REQUIRED WORK
Set down the material exactly as given, please, from its first line through the line that includes "to print surface".

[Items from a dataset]
---
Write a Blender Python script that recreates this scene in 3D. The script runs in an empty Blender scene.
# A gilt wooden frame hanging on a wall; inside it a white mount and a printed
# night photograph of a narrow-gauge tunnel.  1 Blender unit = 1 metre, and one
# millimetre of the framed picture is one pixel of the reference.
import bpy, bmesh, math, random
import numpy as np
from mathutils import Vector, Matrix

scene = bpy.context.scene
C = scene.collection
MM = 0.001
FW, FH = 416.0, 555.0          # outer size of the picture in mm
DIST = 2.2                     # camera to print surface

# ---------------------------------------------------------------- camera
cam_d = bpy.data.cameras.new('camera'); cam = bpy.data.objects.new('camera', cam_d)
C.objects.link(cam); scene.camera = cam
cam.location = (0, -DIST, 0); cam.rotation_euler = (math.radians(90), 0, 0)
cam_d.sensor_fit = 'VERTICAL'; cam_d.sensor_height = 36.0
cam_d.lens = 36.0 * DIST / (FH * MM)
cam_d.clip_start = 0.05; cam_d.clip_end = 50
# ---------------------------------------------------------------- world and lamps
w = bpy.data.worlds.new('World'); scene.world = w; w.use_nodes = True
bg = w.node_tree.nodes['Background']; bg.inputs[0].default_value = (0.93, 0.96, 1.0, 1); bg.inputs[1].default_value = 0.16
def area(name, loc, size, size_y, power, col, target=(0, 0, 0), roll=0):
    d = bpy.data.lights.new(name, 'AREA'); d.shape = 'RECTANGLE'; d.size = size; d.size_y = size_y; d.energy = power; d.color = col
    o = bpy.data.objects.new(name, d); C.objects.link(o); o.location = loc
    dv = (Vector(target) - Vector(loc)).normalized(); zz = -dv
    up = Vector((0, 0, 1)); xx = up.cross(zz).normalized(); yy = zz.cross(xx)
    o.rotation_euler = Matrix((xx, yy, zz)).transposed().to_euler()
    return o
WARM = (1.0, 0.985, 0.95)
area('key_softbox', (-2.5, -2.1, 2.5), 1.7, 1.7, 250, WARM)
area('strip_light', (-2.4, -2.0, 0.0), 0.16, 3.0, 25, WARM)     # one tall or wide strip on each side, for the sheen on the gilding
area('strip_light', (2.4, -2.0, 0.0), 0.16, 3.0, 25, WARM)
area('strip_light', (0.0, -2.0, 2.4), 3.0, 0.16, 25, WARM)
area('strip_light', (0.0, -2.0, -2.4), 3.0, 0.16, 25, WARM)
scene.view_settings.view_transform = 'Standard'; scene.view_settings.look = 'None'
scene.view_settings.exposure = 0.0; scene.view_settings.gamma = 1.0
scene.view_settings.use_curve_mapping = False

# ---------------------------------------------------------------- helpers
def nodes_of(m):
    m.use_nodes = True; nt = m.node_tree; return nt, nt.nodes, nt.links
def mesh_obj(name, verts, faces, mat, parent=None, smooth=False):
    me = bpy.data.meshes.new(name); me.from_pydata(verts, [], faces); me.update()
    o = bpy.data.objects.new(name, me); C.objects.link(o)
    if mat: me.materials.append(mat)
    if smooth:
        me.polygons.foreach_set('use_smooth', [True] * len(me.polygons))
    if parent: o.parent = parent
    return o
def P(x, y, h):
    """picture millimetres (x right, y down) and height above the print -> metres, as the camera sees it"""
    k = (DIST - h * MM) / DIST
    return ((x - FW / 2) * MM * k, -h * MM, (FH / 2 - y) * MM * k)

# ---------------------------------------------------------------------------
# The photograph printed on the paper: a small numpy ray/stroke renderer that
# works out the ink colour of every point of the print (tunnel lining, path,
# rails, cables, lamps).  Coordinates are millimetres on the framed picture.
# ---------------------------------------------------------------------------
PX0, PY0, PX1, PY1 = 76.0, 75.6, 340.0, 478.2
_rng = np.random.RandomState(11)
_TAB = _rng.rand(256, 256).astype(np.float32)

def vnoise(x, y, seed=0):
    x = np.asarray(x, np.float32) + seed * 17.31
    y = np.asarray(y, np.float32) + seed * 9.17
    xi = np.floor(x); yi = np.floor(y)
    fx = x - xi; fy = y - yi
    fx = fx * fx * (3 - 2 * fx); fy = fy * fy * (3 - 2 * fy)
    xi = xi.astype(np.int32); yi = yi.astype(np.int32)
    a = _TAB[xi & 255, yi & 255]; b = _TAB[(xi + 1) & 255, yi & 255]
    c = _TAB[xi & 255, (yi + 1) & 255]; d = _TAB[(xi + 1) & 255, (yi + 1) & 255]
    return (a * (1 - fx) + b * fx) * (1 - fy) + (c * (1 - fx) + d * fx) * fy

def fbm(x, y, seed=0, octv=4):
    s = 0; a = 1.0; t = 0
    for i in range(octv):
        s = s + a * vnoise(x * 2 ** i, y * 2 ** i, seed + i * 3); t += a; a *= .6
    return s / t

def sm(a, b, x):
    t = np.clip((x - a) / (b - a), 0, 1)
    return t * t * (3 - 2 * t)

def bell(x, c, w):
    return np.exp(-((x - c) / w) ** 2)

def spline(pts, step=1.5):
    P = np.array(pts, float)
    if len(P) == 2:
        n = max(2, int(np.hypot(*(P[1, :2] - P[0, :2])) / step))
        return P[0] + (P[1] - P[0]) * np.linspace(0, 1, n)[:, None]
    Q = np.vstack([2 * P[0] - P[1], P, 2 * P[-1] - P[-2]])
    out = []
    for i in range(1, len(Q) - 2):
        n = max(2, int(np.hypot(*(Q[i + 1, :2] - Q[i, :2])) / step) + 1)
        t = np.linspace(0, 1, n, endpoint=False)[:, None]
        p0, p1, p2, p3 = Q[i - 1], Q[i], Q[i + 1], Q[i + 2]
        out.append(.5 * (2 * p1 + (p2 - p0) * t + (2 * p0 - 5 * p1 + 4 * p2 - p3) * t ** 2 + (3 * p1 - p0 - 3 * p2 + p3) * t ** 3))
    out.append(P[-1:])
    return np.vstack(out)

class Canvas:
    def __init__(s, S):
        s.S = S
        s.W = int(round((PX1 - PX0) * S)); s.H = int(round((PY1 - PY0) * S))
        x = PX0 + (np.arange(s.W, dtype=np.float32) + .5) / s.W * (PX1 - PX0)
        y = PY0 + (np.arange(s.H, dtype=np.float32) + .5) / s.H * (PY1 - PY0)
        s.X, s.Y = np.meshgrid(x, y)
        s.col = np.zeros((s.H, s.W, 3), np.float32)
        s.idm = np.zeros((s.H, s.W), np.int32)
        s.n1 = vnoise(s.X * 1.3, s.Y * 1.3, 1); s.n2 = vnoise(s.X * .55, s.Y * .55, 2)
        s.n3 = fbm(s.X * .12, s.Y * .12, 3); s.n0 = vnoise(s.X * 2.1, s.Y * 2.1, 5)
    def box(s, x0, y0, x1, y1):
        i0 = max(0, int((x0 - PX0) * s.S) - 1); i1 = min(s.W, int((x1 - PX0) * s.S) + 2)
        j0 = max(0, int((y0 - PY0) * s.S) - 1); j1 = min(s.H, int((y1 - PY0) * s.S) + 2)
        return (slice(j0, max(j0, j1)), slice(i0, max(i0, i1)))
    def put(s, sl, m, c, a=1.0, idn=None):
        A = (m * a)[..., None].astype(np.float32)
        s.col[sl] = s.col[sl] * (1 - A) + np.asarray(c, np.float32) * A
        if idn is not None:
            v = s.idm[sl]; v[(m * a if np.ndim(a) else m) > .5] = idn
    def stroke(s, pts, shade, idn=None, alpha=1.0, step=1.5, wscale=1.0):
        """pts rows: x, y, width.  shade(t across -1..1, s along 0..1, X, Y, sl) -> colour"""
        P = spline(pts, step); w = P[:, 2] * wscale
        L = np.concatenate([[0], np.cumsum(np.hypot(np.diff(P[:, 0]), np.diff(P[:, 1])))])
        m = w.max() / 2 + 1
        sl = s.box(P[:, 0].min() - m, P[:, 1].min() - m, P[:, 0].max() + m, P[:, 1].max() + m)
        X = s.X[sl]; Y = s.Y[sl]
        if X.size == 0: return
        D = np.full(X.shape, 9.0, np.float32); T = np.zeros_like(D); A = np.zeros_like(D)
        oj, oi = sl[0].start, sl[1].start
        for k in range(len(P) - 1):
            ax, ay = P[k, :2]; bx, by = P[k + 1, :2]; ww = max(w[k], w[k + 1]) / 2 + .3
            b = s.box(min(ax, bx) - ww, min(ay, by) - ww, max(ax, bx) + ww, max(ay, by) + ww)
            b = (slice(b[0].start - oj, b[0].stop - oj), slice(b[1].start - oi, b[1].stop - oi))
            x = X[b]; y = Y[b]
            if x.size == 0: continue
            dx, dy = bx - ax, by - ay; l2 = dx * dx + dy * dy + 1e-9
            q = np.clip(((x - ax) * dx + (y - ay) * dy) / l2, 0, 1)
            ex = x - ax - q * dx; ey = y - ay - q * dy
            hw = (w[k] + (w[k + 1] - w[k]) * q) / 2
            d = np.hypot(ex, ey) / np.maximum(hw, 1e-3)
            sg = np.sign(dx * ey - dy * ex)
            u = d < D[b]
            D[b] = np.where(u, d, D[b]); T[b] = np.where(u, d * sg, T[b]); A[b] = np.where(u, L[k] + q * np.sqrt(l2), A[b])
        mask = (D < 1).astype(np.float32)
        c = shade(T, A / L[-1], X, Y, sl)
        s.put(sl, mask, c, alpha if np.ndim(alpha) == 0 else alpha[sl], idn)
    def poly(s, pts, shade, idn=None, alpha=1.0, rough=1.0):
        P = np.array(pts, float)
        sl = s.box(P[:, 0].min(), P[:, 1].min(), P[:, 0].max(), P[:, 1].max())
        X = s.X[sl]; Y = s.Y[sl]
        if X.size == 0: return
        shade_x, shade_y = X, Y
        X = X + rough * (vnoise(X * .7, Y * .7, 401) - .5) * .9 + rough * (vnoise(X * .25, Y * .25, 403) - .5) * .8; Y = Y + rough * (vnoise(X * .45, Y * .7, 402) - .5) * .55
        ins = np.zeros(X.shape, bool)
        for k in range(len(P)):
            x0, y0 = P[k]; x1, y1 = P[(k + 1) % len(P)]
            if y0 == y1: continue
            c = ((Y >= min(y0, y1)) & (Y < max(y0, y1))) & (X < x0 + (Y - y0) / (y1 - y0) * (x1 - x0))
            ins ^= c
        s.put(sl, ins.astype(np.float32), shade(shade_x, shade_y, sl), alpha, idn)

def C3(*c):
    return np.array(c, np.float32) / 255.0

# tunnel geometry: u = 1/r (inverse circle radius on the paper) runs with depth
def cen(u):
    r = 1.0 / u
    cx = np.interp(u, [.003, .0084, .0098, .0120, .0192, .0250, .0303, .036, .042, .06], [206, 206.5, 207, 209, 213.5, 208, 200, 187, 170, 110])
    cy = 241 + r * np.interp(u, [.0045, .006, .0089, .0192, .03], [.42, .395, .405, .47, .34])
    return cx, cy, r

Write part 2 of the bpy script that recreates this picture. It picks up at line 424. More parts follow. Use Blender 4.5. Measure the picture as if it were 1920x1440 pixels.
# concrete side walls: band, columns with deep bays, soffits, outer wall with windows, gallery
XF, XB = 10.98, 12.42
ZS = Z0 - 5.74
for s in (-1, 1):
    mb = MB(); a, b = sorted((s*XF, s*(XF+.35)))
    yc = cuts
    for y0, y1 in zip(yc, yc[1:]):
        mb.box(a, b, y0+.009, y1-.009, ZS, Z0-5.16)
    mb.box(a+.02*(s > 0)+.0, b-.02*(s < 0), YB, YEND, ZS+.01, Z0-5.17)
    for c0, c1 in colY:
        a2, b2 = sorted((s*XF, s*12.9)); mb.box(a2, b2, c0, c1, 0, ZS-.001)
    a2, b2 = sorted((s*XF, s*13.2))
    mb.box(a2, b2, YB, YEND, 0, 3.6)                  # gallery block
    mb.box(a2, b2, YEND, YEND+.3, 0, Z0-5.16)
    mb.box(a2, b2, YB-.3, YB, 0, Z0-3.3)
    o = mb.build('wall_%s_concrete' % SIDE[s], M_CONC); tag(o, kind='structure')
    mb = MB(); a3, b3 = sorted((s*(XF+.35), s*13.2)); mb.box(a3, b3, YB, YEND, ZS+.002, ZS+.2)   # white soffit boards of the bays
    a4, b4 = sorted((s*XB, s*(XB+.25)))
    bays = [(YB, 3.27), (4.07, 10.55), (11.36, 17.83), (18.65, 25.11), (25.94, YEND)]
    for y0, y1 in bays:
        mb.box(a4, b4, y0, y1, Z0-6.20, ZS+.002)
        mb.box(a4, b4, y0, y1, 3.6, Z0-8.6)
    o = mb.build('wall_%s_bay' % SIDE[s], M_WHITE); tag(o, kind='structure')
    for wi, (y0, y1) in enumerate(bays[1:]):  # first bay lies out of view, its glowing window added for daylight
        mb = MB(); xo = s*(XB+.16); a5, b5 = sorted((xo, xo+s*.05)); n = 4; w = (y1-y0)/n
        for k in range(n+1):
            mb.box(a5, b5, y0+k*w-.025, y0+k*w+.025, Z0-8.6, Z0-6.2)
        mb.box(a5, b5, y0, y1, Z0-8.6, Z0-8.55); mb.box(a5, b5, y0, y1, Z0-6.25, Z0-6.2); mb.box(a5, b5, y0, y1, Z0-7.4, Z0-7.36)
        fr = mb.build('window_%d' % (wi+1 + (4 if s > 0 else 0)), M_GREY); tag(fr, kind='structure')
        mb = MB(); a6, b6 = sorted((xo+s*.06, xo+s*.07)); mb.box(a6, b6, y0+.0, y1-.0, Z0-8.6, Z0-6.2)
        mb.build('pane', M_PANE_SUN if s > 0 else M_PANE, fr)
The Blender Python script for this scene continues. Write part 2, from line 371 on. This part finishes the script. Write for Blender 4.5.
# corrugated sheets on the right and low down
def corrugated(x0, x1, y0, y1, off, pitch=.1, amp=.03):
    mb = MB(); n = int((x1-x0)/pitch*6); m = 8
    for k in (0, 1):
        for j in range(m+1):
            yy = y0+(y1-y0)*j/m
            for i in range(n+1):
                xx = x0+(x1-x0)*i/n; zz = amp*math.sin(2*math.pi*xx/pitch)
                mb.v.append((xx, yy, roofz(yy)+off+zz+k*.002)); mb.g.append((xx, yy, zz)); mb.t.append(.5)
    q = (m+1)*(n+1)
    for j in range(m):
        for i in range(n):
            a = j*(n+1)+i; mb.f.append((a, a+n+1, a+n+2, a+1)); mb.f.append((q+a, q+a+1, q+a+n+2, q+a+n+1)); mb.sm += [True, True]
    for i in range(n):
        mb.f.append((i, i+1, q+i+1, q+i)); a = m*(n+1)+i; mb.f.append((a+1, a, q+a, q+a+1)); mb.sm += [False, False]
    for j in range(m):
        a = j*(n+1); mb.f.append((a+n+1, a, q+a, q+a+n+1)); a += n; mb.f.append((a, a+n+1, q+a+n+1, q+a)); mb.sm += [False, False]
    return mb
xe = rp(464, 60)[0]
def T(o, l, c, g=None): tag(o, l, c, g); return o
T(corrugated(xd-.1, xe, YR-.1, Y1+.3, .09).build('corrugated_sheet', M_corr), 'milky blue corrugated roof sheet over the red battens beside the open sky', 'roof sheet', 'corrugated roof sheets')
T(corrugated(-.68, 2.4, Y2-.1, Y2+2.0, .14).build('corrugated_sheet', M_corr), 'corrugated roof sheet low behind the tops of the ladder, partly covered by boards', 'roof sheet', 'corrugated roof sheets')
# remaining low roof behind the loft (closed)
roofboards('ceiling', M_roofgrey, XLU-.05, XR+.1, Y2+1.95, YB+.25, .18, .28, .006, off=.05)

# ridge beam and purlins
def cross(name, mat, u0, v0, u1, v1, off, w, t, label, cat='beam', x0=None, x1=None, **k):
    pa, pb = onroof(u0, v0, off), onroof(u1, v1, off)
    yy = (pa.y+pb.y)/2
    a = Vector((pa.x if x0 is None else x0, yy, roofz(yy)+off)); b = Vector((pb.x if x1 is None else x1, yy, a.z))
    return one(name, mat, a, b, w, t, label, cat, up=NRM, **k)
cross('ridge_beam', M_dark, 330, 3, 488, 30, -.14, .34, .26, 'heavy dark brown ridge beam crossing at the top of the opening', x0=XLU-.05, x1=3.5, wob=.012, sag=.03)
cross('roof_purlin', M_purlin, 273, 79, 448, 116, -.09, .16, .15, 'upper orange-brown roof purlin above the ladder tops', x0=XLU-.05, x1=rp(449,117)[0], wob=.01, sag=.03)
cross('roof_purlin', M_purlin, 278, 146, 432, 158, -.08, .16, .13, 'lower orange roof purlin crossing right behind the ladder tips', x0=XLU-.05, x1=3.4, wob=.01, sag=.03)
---
WRITTEN REPLY
Write a Blender Python script that recreates this scene in 3D. The script runs in an empty Blender scene.
# A gilt wooden frame hanging on a wall; inside it a white mount and a printed
# night photograph of a narrow-gauge tunnel.  1 Blender unit = 1 metre, and one
# millimetre of the framed picture is one pixel of the reference.
import bpy, bmesh, math, random
import numpy as np
from mathutils import Vector, Matrix

scene = bpy.context.scene
C = scene.collection
MM = 0.001
FW, FH = 416.0, 555.0          # outer size of the picture in mm
DIST = 2.2                     # camera to print surface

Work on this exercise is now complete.